▶ [DATASET]
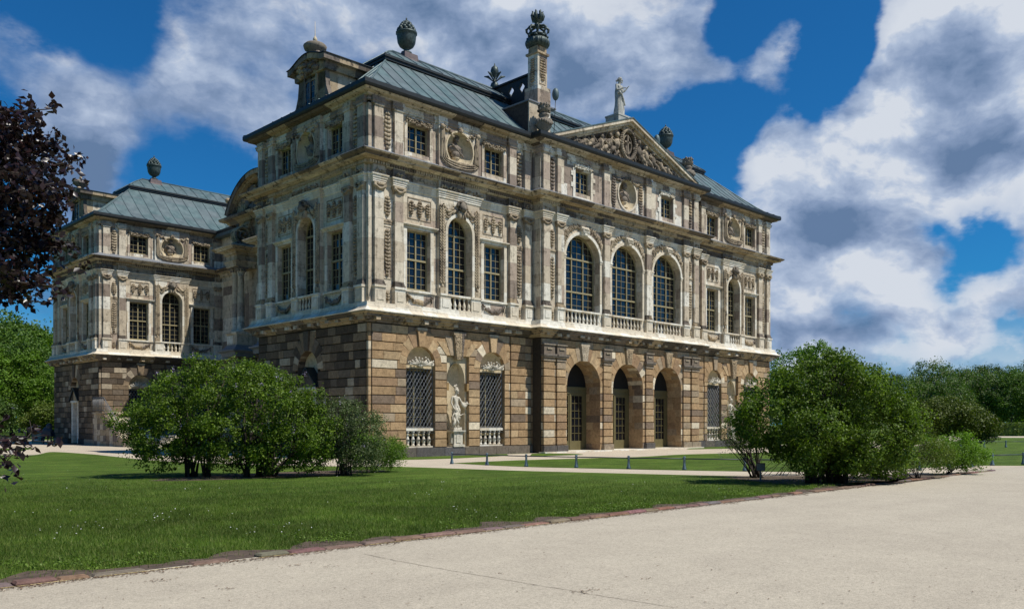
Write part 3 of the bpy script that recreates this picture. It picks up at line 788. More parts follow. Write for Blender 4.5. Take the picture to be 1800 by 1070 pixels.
GUT = [(.50, 17.13), (.60, 17.16), (.64, 17.24), (.64, 17.42), (.60, 17.44), (.3, 17.46)]
LEDU = [(0, 6.36), (.10, 6.38), (.14, 6.46), (.26, 6.50), (.28, 6.58), (.42, 6.62), (.44, 6.70), (.56, 6.75), (.58, 6.80)]
LEDT = [(.62, 6.80), (.64, 6.84), (.56, 6.88), (.42, 6.97), (.34, 7.08), (.31, 7.18), (.30, 7.275), (.0, 7.28)]
PCAP = [(0, 8.02), (.10, 8.03), (.10, 8.095), (0, 8.11)]
def loopmesh(name, mat, path, prof, parent=palace, closed=True):
    mb = MB(); sweep(mb, path, prof, closed); return mk(name, mb, mat, parent, PM if parent is palace else None)
for y0, cf in ((0, True), (YF, False)):
    J = wing_path(y0, True, cf); S = wing_path(y0, False, cf)
    loopmesh('architrave', M_light, J, ARCHI)
    # plain frieze band
    loopmesh('frieze', M_frieze, J, [(.015, 13.29), (.015, 13.71)])
    cs = loopmesh('main_cornice', M_corn, S, CORN); loopmesh('cornice_edge', M_edge, S, CORNE, parent=cs); loopmesh('cornice_cover', M_tar, S, CORNT, parent=cs)
    loopmesh('attic_entablature', M_attic, J, TOPC); eo = loopmesh('eaves_cornice', M_edge, S, TOPE); loopmesh('gutter', M_gutter, S, GUT, parent=eo)
    lo_ = loopmesh('ledge', M_sooty, S, LEDU); loopmesh('sloping_apron', M_light, S, LEDT, parent=lo_)
    # dentils and brackets
    dn = MB(); br = MB(); rng = random.Random(8)
    runs = [((0, y0), (1, 0), CX0 if cf else MODL), ((0, y0 + WW), (0, -1), WW)]
    if cf: runs += [((CX0, y0 + CY), (1, 0), CX1 - CX0), ((CX1, y0), (1, 0), LW - CX1)]
    for (ox, oy), (tx, ty), L in runs:
        def lb(mb, a, b, d0, d1, z0, z1):
            nx, ny = ty, -tx; P4 = [(ox + tx * a + nx * d0, oy + ty * a + ny * d0), (ox + tx * b + nx * d0, oy + ty * b + ny * d0), (ox + tx * b + nx * d1, oy + ty * b + ny * d1), (ox + tx * a + nx * d1, oy + ty * a + ny * d1)]
            mb.add([(x, y, z) for z in (z0, z1) for x, y in P4], [(3, 2, 1, 0), (4, 5, 6, 7), (0, 1, 5, 4), (1, 2, 6, 5), (2, 3, 7, 6), (3, 0, 4, 7)])
        a = -.1
        while a < L + .1: lb(dn, a, a + .085, .168, .26, 13.755, 13.885); a += .15
        a = .1
        while a < L - .1:
            q = rng.uniform(.18, .5); b1 = MB(); lb(b1, a, a + q, .10, rng.uniform(.34, .48), rng.uniform(6.44, 6.5), 6.612); mk('ledge_bracket', b1, M_corn, lo_); a += q + rng.uniform(.3, 1.1)
    mk('dentil_course', dn, M_frieze, cs)

# ---- rusticated ground storey
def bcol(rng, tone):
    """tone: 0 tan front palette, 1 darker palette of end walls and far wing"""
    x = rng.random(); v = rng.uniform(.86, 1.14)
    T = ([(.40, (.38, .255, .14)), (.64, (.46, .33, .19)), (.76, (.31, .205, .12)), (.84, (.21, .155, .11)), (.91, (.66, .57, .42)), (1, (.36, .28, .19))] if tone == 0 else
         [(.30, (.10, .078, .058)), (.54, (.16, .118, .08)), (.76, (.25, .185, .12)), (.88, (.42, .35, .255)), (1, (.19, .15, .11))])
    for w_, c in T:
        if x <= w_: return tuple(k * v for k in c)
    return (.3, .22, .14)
CH, CG = .42, .045
def courses(mb, u0, u1, d, rng, tone, cut=None, z0=.45, n=14, dep=.09, lo=.5, hi=1.5):
    for i in range(n):
        za, zb = z0 + CH * i + CG / 2, z0 + CH * (i + 1) - CG / 2; zm = (za + zb) / 2
        segs = [(u0, u1)]
        for c in (cut or []):
            h = c(zm)
            if h is None: continue
            new = []
            for a, b in segs:
                if h[1] <= a or h[0] >= b: new.append((a, b)); continue
                if h[0] > a + .05: new.append((a, h[0]))
                if h[1] < b - .05: new.append((h[1], b))
            segs = new
        for a, b in segs:
            cur = a
            while cur < b - 1e-6:
                q = rng.uniform(lo, hi); e = cur + q
                if b - e < .32: e = b
                g = .006
                mb.slab([(cur + g, za), (e - g, za), (e - g, zb), (cur + g, zb)], d - dep, d, .014, bcol(rng, tone))
                cur = e
def arch_cut(c, half, zs, pad=.22, zb=0.0):
    def f(z):
        if z < zs: return (c - half, c + half)
        r2 = (half + pad) ** 2 - (z - zs) ** 2
        if r2 <= 0: return None
        return (c - math.sqrt(r2), c + math.sqrt(r2))
    return f
def rect_cut(a, b, zt):
    return lambda z: (a, b) if z < zt else None
def voussoirs(mb, c, r, zs, d, rng, tone, n=9, outs=(.52, .68, .84), key=True, depth=.1, zcap=6.28):
    for k in range(n):
        a, b = PI * k / n, PI * (k + 1) / n; mid = abs((a + b) / 2 - PI / 2)
        R_ = r + (outs[0] if mid > 1.0 else outs[1] if mid > .55 else outs[2])
        if k == n // 2 and key: continue
        g = .008; m = 3
        pts = [(c + r * math.cos(t), zs + r * math.sin(t)) for t in [b + (a - b) * q / m for q in range(m + 1)]]
        pts = pts + [(c + R_ * math.cos(a + g), min(zcap, zs + R_ * math.sin(a + g))), (c + R_ * math.cos(b - g), min(zcap, zs + R_ * math.sin(b - g)))]
        mb.slab(pts[::-1] if False else pts, d - depth, d + .018, .012, bcol(rng, tone))

def recess_block_jambs(mb, loop, d0, d1, rng, tone):
    """reveal faces with per-course colour"""
    n = len(loop)
    for i in range(n):
        p, q = loop[i], loop[(i + 1) % n]
        if abs(p[1] - q[1]) < 1e-6 and p[1] < 1: continue
        L = math.hypot(q[0] - p[0], q[1] - p[1]); m = max(1, round(L / CH))
        for k in range(m):
            a = (p[0] + (q[0] - p[0]) * k / m, p[1] + (q[1] - p[1]) * k / m); b = (p[0] + (q[0] - p[0]) * (k + 1) / m, p[1] + (q[1] - p[1]) * (k + 1) / m)
            cu = d0; 
            while cu < d1 - 1e-6:
                e = min(d1, cu + rng.uniform(.3, .8));  e = d1 if d1 - e < .15 else e
                mb.add([(a[0], -e, a[1]), (a[0], -cu, a[1]), (b[0], -cu, b[1]), (b[0], -e, b[1])], [(0, 1, 2, 3)], False, bcol(rng, tone)); cu = e

def lattice(mb, u0, u1, z0, z1, d):
    """diamond lattice of forged bars"""
    sp, hgt = .22, .33; t = .017
    def clip(p, q):
        (x0, y0), (x1, y1) = p, q; dx, dy = x1 - x0, y1 - y0; a, b = 0.0, 1.0
        for pp, qq in ((-dx, x0 - u0), (dx, u1 - x0), (-dy, y0 - z0), (dy, z1 - y0)):
            if abs(pp) < 1e-9:
                if qq < 0: return None
            else:
                r = qq / pp
                if pp < 0: a = max(a, r)
                else: b = min(b, r)
        return None if a >= b else ((x0 + dx * a, y0 + dy * a), (x0 + dx * b, y0 + dy * b))
    H = z1 - z0; run = H / hgt * sp
    for s_ in (-1, 1):
        k = -int(run / sp) - 2
        while u0 + k * sp < u1 + run:
            x = u0 + k * sp; s = clip((x, z0), (x + s_ * run, z1))
            if s: mb.tube([(s[0][0], -d - .008 * s_, s[0][1]), (s[1][0], -d - .008 * s_, s[1][1])], t, 4, False)
            k += 1
    for a, b in (((u0, z0), (u0, z1)), ((u1, z0), (u1, z1)), ((u0, z0), (u1, z0)), ((u0, z1), (u1, z1))):
        mb.tube([(a[0], -d, a[1]), (b[0], -d, b[1])], .018, 4, False)

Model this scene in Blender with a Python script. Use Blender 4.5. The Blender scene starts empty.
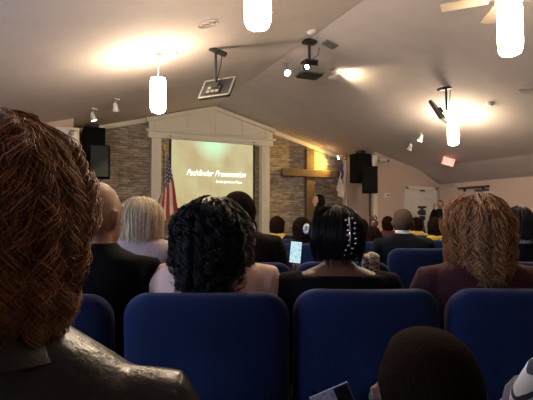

▶ [TASK PROMPT]
Select and copy each line from the data that includes the word "Blender".

▶ [COMPLETED TASK]
Write part 3 of the bpy script that recreates this picture. It picks up at line 788. More parts follow. Write for Blender 4.5. Take the picture to be 1800 by 1070 pixels.
Model this scene in Blender with a Python script. Use Blender 4.5. The Blender scene starts empty.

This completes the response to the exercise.